Et pour la jeune actrice, c'est l'apothéose. Des émirs du Golfe la demandent en mariage, le président du Brésil lui offre les clefs de la ville de Sao Paulo. Les rumeurs lui prêtent même une romance avec le président Giscard d'Estaing.

Mais lorsqu'on l'interroge en 1981 sur le succès d'Emmanuelle , le réalisateur Just Jaekin n'est pas dupe. Sur Antenne 2, il déclare :

"Il faut être modeste, le succès d'Emmanuelle a été due à la libération de la censure !"

Mais ce n'est pas la seule clef du succès. Emmanuelle a également largement profité d'une nouvelle législation sur les films pornographiques, désormais classés X, en 1975 à l'initiative de Michel Guy :

"Pour juguler l'invasion de films X, nous avons trouvé un dispositif qui est à la fois au niveau des taxes avec l'élévation de la TVA à 33%, et une charte de discipline de la profession qui s'engage à diffuser ces films que dans certains endroits."

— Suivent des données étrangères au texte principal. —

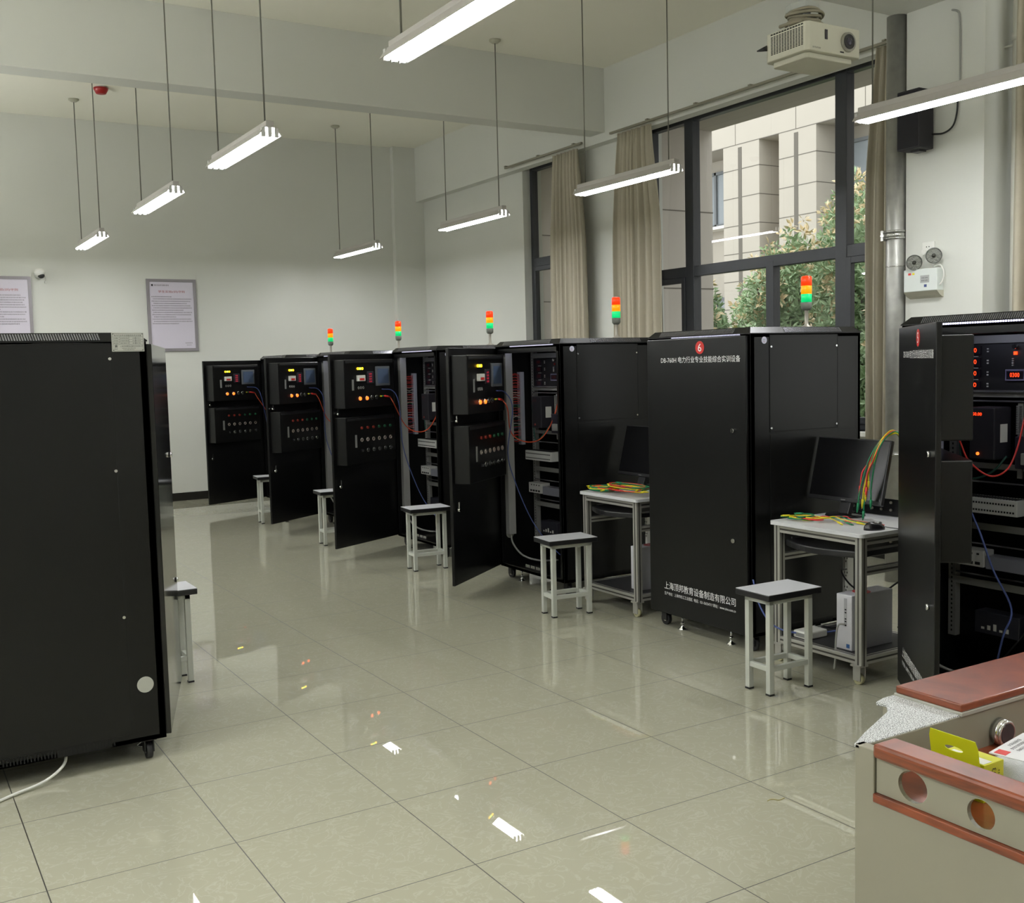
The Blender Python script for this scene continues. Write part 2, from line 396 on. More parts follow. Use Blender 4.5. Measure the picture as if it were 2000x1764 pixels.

Considéré par certains comme un véritable film d'art et d'essai, la nouvelle classification X a offert un boulevard à Emmanuelle , film érotique certes, mais que personne n'avait honte d'aller voir au cinéma. On raconte même que des cars de touristes japonais s'arrêtaient chaque jour devant le Triomphe. Alors quarante ans plus tard, 50 nuances de Grey , interdit seulement aux moins de 12 ans risque bien de connaître le même destin.